Electric guitar and bass players often insert audio effects units into the signal chain between their instrument and their amplifier. These units are called "pedals" because players can use footswitches to turn effects on and off while they continue playing the instrument with their hands. Many players use many pedals in series to apply effects like compression, reverb, distortion, flangers, and phasers.
The problem is that each of these pedals comes with a price tag of around $100 to $400. While Gabe enjoys playing guitar, he does not enjoy spending money. With a custom digital guitar pedal, Gabe can unlock the world of guitar effects and expand his musical range, while also getting experience with digital signal processing and saving money. (Yuto does not play guitar or bass, but he graciously agreed to this project and to let Gabe keep the final result.)
Like most guitar pedals, our design includes 1/4" tip-sleeve jacks for input (from an instrument or another pedal) and output (to another pedal or an amplifier) and a set of potentiometers and footswitches. Specifically, we include 1 latching footswitch for an analog bypass, 1 fingerswitch controlling power, 2 momentary buttons to "reset" and "boot" the microcontroller, 2 momentary footswitches to trigger programmable actions like cycling through different effects, and 6 pots for adjusting programmable parameters. All of these are panel-mounted on a standard 125B style aluminum enclosure.
At the heart of the circuit is an ESP32-S2-SOLO microcontroller to run all of the digital effects code. It interfaces with the analog input and output through the ADC and DAC packaged in a Texas Instruments PCM3002E CODEC. The ESP32 can be programmed via a micro-USB port which also serves as the power supply for the whole pedal.
One challenge we had was choosing which microcontroller to use. There are other microcontrollers which may be better suited to this application, like the ARM Cortex-M7 which has special features for digital signal processing. That chip is used on Electro-Smith's Daisy Seed development board, which is used in PedalPCB's Terrarium board, which we referred to while designing our board. We chose to stick with the ESP32 because HOPE had them in stock, and the staff had more experience with them than with other microcontrollers. We guessed that it would be powerful enough for our application, but if we were to do this project over again, we might choose a chip with more powerful DSP capabilities.
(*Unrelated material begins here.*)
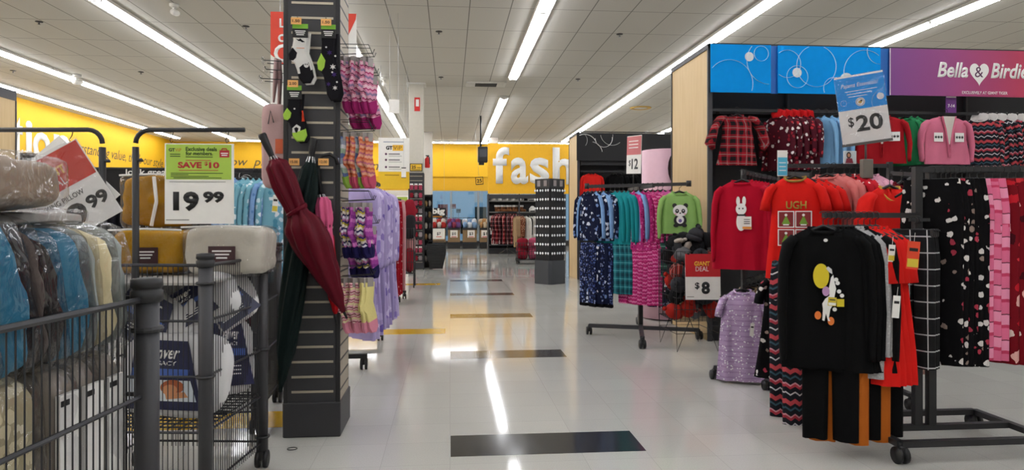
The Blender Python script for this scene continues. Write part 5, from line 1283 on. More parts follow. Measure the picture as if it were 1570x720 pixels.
def loose_tag(px, py, t, w, h, lab, base, stripe, rz=0.0):
    p = pt(px, py, t); r = thing('price_tag', lab, 'price tag', p, 0, rot=(0, R(5), rz))
    MB().box((0, 0, 0), (w, 0.002, h), 0, 0).build('tag_card', base, r); MB().box((0, -0.002, -h * 0.28), (w * 0.9, 0.001, h * 0.3)).build('tag_band', stripe, r); MB().box((0, -0.002, h * 0.2), (w * 0.7, 0.001, h * 0.12)).build('tag_line', INK, r)
    MB().cyl((0, 0, h / 2), (0.004, 0.004, h / 2 + 0.05), 0.0012, 4).build('tag_string', PAPER, r)
TY = plain('tag_yellow', '#d9c23a', 0.5); TO = plain('tag_red_orange', '#e2431d', 0.5)
loose_tag(1367, 388, 4.02, 0.04, 0.10, 'white and yellow price tag on the red nightdress', PAPER, TY)
loose_tag(1374, 470, 4.0, 0.045, 0.13, 'lower white price tag between the red nightdresses', PAPER, PAPER)
loose_tag(1400, 391, 3.95, 0.075, 0.16, 'large red-orange price tag beside the plaid pants', TO, TY)
loose_tag(1153, 505, 5.9, 0.035, 0.11, 'white price tag on the gold sequin dress', PAPER, PAPER)
loose_tag(1276, 462, 3.98, 0.05, 0.05, 'yellow sticker tag on the black shirt sleeve', TY, PAPER)
# ================================================================== PYJAMA RACK BESIDE THE AISLE
navp = dots('navy_penguin_print', '#141a33', ['#c3cbdc', '#6f87b5', '#141a33', '#dfe3ea'], 17, 0.36); navb = dots('navy_block_print', '#131731', ['#4a5b8f', '#2c3a6b', '#8b97bb'], 34, 0.42)
bluL = cloth('soft_blue_jersey', '#7fa6d6'); tealj = cloth('teal_jersey', '#1f8f95'); mag = dots('magenta_heart_print', '#b02c72', ['#e79cc0', '#7d1450', '#d860a0'], 30, 0.36); magb = bands('magenta_fairisle', [(0, '#b3256a'), (.3, '#dd6fa3'), (.42, '#93124f'), (.6, '#c94486'), (.8, '#e7a3c3'), (.88, '#b3256a')], 0.09, .008, .02)
pinkj = cloth('candy_pink_jersey', '#d264a4'); limej = cloth('lime_green_jersey', '#8fb868'); tealpl = plaid('teal_plaid', '#1d6f78', '#123e4a', '#5fb0b4', 0.10); pjf = bands('red_green_fairisle', [(0, '#8d1f3a'), (.2, '#d9b3bd'), (.28, '#57122a'), (.5, '#2d6a48'), (.6, '#c9d8cc'), (.7, '#8d1f3a')], 0.14, .01, .02)
make_top('navset', 'pyjama_shirt', 0.40, 0.62, navp, 'long', 0.5, 1.05, None, 0.035, 31); make_top('bluset', 'pyjama_shirt', 0.40, 0.62, bluL, 'long', 0.5, 1.05, None, 0.035, 32)
make_top('tealset', 'pyjama_shirt', 0.40, 0.66, tealj, 'long', 0.54, 1.05, None, 0.035, 33); make_top('magset', 'pyjama_shirt', 0.40, 0.72, mag, 'long', 0.54, 1.05, None, 0.035, 34)
make_top('magbset', 'pyjama_shirt', 0.40, 0.70, magb, 'long', 0.54, 1.05, None, 0.035, 35); make_top('pinkset', 'pyjama_shirt', 0.40, 0.62, pinkj, 'long', 0.54, 1.05, None, 0.035, 36)
make_top('panda', 'pyjama_shirt', 0.44, 0.50, limej, 'long', 0.46, 1.1, None, 0.04, 37, pr_panda)
make_pants('navbpants', 'pyjama_pants', 0.32, 0.76, navb, 11, blkj); make_pants('tealpants', 'pyjama_pants', 0.32, 0.62, tealpl, 12); make_pants('magpants', 'pyjama_pants', 0.32, 0.74, magb, 13); make_pants('gplpants', 'pyjama_pants', 0.32, 0.56, gplaid, 14); make_pants('fairpants2', 'pyjama_pants', 0.30, 0.56, pjf, 15, gplaid); make_pants('navppants', 'pyjama_pants', 0.32, 0.76, navp, 16)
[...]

Another challenge was choosing which CODEC to use. The chip we chose, the PCM3002E, had a clear datasheet and was available on Digikey, but didn't have an Arduino library available to support it. Another chip we considered, the Everest ES8374, was supported by the official Espressif Audio Development Framework and was cheaper than the PCM3002E, but had a more sketchy datasheet and was only available to ship from a Chinese website. We chose the PCM3002E because we were more confident about being able to follow the datasheet and wire it up in our schematic, at the cost of setting ourselves up for a challenge when it comes time to program the project.
Due to Digikey shipping delays, we haven't been able to assemble the board, but we HOPE to do so soon so that we can put the pedal to work.
Our KiCad project files are available on GitHub at starptr/guitar-pedal. People interested in mimicking our design should beware that we are electrical engineering noobs, and we haven't assembled our project yet, so we have no idea if the design actually works.
Our project schematic in KiCad
Our PCB layout in KiCad. All of the panel-mounted components — pots, switches, jacks, etc. — use header pin footprints. We'll use hook-up wire to connect the solder lugs of the components to the nicely-spaced holes on the PCB.